Is it all right for white people to participate with Black Lives Matter?

Is it all right for white people to participate with Black Lives Matter? September 15, 2015

Recently, someone asked me a question about the participation of white people in the Black Lives Matter movement: Is it cultural appropriation? Thank you for asking, friend.

Black Lives Matter is  call for white and non-Black people of color to show up for racial justice.
Black Lives Matter is call for white and non-Black people of color to show up for racial justice.

White people have a call to heed when it comes to Black Lives Matter, but it is worthwhile to examine exactly what that means. It means being willing to start at a place of being supportive of Black leadership without having to set an agenda and take charge. Specifically, showing up for Black Lives Matter is not taking from another culture disrespectfully; rather, it is collaboration for the purpose of creating justice in the place of injustice.

“We’ll probably have to have a few uncomfortable conversations to sort of get things right, so everybody can walk and enjoy America like it’s supposed to be enjoyed.” —the actor Jamie Foxx in response to Staten Island riots.

For white people, discomfort is a kind of secret weapon. Being awkward is that stage that happens right before growth, so part of being willing to grow is being willing to be uncomfortable. You know about this. You know that some how a caterpillar liquefies in the dark before it becomes a butterfly. You know that a seed has to explode for a plant to come out of it. The problem is that speaking in metaphor lies in natural tension against the way that things happen in real life.

Black people are being killed at a rate twice that of white or Latina or Latino people. (This is one reason it doesn’t work for me if you want to change it to, “All Lives Matter.” They do, but it is the Black people of the United States who are carrying a much heavier share of that burden, unjustified deaths.) What will it mean to confront this inequity? In our state of discomfort, before everything gets better, we must be willing to take risks. I say, “we” here, because as a non-black person of color, as a Latinx person, the burden I carry is not the same as that of my Black friends, comrades, and colleagues. We must be more than allies in the sense that we align our thoughts and feelings with a cause, as though saying, “Black Lives Matter” is similar to saying, “Go Seahawks!” Sure, yes. I might want the Seahawks to win, but I am not going to be invited to play.

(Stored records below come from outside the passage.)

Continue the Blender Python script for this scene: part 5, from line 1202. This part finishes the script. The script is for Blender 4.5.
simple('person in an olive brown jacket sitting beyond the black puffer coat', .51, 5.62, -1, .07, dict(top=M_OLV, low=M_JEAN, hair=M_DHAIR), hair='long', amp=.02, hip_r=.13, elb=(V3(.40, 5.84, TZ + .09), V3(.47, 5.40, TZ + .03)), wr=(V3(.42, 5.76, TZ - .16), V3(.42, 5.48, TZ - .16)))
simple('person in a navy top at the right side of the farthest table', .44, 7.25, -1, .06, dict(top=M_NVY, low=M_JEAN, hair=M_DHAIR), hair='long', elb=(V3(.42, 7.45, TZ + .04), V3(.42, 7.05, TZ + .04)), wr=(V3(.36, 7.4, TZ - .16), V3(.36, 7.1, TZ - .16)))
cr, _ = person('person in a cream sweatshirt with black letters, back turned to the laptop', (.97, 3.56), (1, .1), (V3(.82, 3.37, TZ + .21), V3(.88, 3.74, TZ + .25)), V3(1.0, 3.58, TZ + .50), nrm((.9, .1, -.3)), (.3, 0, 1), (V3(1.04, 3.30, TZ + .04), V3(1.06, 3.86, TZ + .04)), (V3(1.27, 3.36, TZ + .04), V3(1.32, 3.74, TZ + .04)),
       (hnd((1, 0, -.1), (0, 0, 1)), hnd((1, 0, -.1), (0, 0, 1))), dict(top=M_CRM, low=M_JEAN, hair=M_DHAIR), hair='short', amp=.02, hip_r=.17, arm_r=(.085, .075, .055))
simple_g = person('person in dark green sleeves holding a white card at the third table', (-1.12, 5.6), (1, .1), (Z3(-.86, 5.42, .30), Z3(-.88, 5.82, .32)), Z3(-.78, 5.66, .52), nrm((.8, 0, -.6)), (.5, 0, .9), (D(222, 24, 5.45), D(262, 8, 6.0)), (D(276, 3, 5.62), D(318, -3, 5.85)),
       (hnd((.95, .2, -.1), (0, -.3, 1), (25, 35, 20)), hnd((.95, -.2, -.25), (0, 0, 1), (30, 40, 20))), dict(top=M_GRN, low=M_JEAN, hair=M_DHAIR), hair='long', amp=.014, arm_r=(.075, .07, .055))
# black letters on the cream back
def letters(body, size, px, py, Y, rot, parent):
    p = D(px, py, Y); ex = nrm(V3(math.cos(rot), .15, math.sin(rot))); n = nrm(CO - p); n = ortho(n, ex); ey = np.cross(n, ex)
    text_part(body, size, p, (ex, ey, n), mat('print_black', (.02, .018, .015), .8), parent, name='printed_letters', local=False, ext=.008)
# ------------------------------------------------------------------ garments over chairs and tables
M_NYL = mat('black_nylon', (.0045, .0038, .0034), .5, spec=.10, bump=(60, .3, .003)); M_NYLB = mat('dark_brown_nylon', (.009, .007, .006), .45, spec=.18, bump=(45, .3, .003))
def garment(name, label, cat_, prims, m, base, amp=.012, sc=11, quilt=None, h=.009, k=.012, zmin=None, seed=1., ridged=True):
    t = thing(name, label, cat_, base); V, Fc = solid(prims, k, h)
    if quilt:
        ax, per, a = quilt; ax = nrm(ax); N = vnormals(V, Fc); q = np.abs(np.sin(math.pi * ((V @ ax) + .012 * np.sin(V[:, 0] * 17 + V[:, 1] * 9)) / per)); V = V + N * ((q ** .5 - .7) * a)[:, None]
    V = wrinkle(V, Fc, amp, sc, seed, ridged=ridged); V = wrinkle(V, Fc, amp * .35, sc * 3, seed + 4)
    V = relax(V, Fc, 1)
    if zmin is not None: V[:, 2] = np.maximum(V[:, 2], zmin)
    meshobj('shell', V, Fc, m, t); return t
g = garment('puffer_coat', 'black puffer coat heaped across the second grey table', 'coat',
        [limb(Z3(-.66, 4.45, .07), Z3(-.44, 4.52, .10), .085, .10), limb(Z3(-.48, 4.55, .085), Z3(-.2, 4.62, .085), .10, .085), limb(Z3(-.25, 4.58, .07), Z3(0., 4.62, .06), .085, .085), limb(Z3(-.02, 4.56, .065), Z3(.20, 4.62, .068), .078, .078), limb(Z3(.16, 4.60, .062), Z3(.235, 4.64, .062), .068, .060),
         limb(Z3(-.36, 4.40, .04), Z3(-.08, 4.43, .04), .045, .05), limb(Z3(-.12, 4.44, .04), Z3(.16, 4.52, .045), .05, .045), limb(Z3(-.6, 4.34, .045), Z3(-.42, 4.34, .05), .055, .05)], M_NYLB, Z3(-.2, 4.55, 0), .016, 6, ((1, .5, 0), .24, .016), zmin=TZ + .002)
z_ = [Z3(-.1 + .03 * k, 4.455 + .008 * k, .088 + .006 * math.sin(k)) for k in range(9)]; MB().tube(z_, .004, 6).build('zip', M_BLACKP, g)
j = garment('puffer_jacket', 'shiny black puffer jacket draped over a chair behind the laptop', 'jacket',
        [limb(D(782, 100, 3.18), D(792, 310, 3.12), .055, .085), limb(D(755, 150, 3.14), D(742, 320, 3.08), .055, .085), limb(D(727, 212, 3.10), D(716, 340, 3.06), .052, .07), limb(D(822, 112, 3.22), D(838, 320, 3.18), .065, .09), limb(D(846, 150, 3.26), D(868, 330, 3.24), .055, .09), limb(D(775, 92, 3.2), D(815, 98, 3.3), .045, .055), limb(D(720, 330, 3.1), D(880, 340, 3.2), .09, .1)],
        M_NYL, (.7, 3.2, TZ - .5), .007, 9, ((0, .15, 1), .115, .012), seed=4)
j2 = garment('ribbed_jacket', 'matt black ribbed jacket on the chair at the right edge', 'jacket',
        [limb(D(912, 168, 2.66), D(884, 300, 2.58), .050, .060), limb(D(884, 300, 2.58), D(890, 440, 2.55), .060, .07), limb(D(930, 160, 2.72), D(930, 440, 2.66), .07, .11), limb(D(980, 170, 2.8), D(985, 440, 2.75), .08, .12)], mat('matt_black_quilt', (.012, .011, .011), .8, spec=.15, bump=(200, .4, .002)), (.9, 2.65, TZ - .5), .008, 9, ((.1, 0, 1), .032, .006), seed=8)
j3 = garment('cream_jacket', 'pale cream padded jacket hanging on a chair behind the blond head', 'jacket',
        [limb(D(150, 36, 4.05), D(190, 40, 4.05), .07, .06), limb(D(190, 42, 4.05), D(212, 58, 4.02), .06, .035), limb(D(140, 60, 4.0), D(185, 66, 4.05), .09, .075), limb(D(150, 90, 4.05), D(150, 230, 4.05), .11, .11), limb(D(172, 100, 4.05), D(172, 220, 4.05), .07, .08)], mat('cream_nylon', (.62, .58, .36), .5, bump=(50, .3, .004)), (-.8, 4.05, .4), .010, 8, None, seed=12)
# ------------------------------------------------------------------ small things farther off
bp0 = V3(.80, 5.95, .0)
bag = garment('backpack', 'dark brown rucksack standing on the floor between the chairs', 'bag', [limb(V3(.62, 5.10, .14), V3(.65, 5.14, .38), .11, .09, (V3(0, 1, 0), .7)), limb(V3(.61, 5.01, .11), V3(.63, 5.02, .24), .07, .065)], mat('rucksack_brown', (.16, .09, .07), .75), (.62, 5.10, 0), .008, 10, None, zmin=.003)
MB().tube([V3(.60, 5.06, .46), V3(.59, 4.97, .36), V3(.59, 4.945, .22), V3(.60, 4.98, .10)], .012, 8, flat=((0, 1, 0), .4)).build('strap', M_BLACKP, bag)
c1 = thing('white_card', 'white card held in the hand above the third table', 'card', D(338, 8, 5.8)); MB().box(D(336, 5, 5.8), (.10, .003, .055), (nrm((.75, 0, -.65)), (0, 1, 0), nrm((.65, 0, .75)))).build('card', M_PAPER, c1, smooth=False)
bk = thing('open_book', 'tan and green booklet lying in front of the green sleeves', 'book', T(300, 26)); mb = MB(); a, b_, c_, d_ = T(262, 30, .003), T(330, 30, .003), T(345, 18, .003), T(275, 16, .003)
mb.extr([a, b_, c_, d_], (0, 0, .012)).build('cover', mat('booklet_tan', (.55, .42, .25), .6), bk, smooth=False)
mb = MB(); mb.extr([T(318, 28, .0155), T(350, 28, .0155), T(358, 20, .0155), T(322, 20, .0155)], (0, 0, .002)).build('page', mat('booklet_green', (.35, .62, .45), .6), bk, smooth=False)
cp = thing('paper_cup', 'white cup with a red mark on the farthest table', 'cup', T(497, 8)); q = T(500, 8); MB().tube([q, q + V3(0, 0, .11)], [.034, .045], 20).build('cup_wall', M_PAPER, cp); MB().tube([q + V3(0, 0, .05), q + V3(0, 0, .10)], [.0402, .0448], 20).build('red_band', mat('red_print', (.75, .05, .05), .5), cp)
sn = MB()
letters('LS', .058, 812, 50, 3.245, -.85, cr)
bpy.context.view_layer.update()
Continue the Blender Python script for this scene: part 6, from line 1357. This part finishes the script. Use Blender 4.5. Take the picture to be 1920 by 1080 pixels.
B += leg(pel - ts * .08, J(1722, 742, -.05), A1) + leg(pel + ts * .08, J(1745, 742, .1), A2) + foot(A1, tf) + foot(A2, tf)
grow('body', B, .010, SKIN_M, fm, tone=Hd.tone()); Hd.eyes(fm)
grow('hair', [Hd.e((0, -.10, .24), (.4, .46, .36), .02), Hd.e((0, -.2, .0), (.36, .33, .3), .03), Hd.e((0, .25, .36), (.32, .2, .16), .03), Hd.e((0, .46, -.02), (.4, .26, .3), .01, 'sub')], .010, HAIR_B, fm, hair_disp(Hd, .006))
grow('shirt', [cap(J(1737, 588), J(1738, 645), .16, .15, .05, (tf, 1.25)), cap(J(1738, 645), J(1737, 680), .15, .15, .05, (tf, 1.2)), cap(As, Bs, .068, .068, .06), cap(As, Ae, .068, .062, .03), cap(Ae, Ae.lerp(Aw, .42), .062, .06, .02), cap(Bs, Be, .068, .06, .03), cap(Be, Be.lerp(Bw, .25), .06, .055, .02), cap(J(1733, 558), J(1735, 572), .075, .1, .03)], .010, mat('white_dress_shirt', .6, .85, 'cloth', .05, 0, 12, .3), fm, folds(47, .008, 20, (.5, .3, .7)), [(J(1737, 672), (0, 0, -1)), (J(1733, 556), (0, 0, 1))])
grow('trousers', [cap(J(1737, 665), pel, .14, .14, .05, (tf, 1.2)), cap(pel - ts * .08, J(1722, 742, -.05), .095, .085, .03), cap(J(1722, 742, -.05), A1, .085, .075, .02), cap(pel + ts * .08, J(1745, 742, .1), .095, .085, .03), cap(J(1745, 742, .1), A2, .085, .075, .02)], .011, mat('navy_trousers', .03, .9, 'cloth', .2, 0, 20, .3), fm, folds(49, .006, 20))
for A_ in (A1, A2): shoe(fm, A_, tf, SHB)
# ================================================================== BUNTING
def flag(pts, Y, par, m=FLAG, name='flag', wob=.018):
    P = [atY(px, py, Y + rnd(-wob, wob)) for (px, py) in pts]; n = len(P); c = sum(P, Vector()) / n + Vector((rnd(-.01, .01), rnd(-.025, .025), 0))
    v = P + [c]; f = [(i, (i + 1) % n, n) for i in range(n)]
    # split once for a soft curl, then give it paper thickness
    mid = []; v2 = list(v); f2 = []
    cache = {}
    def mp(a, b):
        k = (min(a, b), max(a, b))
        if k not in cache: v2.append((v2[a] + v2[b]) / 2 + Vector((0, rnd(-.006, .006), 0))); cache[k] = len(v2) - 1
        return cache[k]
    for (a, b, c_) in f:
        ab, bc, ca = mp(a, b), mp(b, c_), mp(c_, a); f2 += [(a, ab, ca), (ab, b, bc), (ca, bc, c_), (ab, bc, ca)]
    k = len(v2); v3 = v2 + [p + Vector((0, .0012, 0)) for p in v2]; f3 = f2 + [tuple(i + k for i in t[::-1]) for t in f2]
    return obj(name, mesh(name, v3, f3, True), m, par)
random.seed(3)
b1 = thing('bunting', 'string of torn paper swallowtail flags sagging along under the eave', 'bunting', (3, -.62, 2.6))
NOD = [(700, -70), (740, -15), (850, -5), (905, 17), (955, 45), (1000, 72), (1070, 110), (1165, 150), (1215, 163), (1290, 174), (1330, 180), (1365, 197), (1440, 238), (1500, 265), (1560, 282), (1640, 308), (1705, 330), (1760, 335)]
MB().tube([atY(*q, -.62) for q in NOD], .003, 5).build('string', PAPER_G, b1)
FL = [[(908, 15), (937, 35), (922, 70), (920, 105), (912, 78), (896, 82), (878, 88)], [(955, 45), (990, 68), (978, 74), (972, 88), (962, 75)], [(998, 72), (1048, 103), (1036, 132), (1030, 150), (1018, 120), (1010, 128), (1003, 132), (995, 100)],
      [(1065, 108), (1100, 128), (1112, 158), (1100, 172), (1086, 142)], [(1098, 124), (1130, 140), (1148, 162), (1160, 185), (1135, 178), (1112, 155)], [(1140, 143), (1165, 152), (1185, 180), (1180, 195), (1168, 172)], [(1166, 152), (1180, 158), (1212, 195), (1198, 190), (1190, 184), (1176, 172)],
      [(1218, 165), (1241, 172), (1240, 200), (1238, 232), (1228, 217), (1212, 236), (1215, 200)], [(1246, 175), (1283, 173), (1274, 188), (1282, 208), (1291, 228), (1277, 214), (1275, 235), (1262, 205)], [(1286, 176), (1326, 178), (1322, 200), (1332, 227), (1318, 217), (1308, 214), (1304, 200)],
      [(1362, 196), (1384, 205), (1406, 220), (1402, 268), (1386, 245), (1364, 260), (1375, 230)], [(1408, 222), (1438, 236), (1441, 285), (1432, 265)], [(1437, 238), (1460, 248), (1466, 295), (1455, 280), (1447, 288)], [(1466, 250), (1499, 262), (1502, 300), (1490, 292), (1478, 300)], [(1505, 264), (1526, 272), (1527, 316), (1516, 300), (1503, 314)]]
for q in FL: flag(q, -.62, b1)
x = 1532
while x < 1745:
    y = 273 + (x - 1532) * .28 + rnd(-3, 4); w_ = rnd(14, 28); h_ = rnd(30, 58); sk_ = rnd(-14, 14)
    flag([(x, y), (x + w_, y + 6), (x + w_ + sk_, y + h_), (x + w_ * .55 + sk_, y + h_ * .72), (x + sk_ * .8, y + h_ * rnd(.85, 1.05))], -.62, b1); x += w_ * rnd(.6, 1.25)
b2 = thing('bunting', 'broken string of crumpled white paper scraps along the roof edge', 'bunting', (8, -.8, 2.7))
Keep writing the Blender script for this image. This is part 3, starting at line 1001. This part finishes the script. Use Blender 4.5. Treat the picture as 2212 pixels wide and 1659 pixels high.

In this case, we must begin with white and non-Black people aligning our thoughts and feelings to the reality of what is happening to Black people, and we must continue on to use our actions, our bodies, to show up for justice. This is being less of an ally and more of an accomplice. This is living as though there is a direct cost to all of us if the Black people in our communities don’t make it. (There is. A gap arises in perceiving the cost when people allow the benefits of being handed lighter burdens to soothe them into false security and ignoring what is happening around them.) White people and non-black people of color are being called to show up. The way to answer this call is to work together for new futures.